Norm-induced Cuts: Outer Approximation for Lipschitzian Constraint Functions
Adrian Göß, Alexander Martin, Sebastian Pokutta, Kartikey Sharma
TL;DR
This work tackles constrained Lipschitz optimization with a known Lipschitz constant L by proposing Norm-induced Cuts (NIC), a non-convex outer-approximation framework. NIC iteratively relaxes the constraint set and refines the feasible region using cuts whose radii are proportional to the constraint violation divided by L, requiring a subproblem oracle for global solutions. The authors prove correctness and convergence, analyze termination bounds for infeasible problems, and discuss complexity under ε-approximation, complemented by computational illustrations. The approach generalizes prior one-dimensional Lipschitz methods to multi-dimensional, vector-valued constraints under general norms and accommodates derivative-free settings and surrogate-based constraints, offering a flexible tool for global optimization with Lipschitz constraints.
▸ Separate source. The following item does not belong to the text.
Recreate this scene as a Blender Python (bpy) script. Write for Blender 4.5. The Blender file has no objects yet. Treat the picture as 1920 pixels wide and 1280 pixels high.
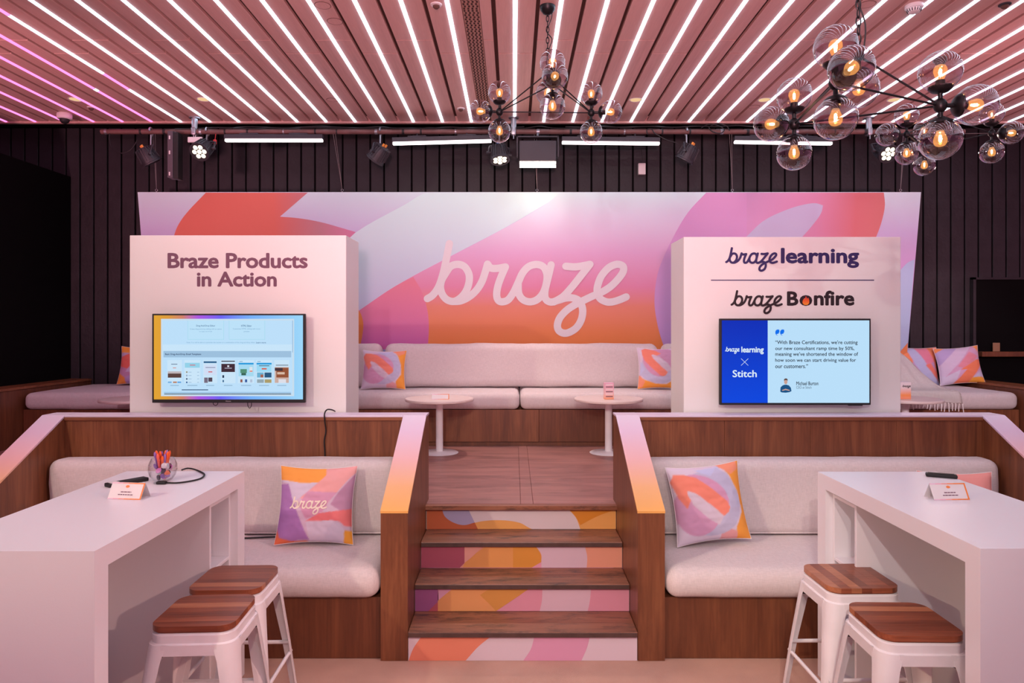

Practical impact lies in enabling existing solvers to handle broad classes of non-convex constraints via structured outer-approximations, with clear guidance on Lipschitz constant computation and subproblem solvability.
Abstract
In this paper, we consider a finite-dimensional optimization problem minimizing a continuous objective on a compact domain subject to a multi-dimensional constraint function. For the latter, we assume the availability of a global Lipschitz constant. In recent literature, methods based on non-convex outer approximation are proposed for tackling one-dimensional equality constraints that are Lipschitz with respect to the maximum norm. To the best of our knowledge, however, there does not exist a non-convex outer approximation method for a general problem class. We introduce a meta-level solution framework to solve such problems and tackle the underlying theoretical foundations. Considering the feasible domain without the constraint function as manageable, our method relaxes the multidimensional constraint and iteratively refines the feasible region by means of norm-induced cuts, relying on an oracle for the resulting subproblems. We show the method's correctness and investigate the problem complexity. In order to account for discussions about functionality, limits, and extensions, we present computational examples including illustrations.